Apr 3, 2020
Does relativity lie at the source of quantum exoticism?
Posted by Quinn Sena in categories: evolution, particle physics, quantum physics
Since its beginnings, quantum mechanics hasn’t ceased to amaze us with its peculiarity, so difficult to understand. Why does one particle seem to pass through two slits simultaneously? Why, instead of specific predictions, can we only talk about evolution of probabilities? According to theorists from universities in Warsaw and Oxford, the most important features of the quantum world may result from the special theory of relativity, which until now seemed to have little to do with quantum mechanics.
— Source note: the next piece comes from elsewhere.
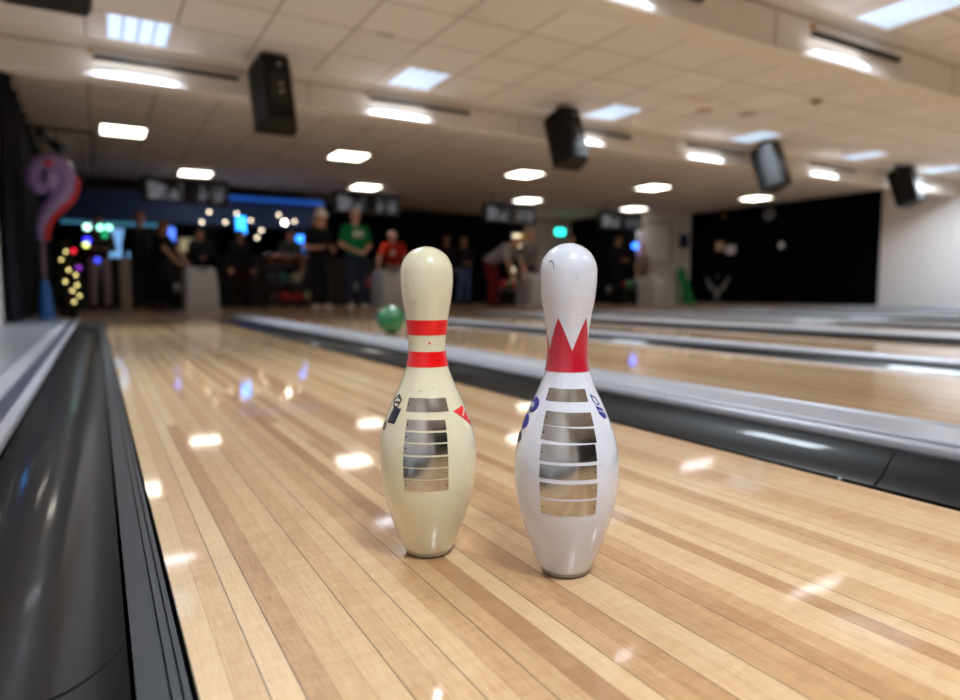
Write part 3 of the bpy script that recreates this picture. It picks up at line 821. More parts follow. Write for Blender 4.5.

Since the arrival of quantum mechanics and the theory of relativity, physicists have lost sleep over the incompatibility of these three concepts (three, since there are two theories of relativity: special and general). It has commonly been accepted that it is the description of quantum mechanics that is the more fundamental and that the theory of relativity that will have to be adjusted to it. Dr. Andrzej Dragan from the Faculty of Physics, University of Warsaw (FUW) and Prof. Artur Ekert from the University of Oxford (UO) have just presented their reasoning leading to a different conclusion. In the article “The Quantum Principle of Relativity,” published in the New Journal of Physics, they prove that the features of quantum mechanics determining its uniqueness and its non-intuitive exoticism—accepted, what’s more, on faith (as axioms)—can be explained within the framework of the special theory of relativity. One only has to decide on a certain rather unorthodox step.
Albert Einstein based the special theory of relativity on two postulates. The first is known as the Galilean principle of relativity (which, please note, is a special case of the Copernican principle). This states that physics is the same in every inertial system (i.e., one that is either at rest or in a steady straight line motion). The second postulate, formulated on the result of the famous Michelson-Morley experiment, imposed the requirement of a constant velocity of light in every reference system.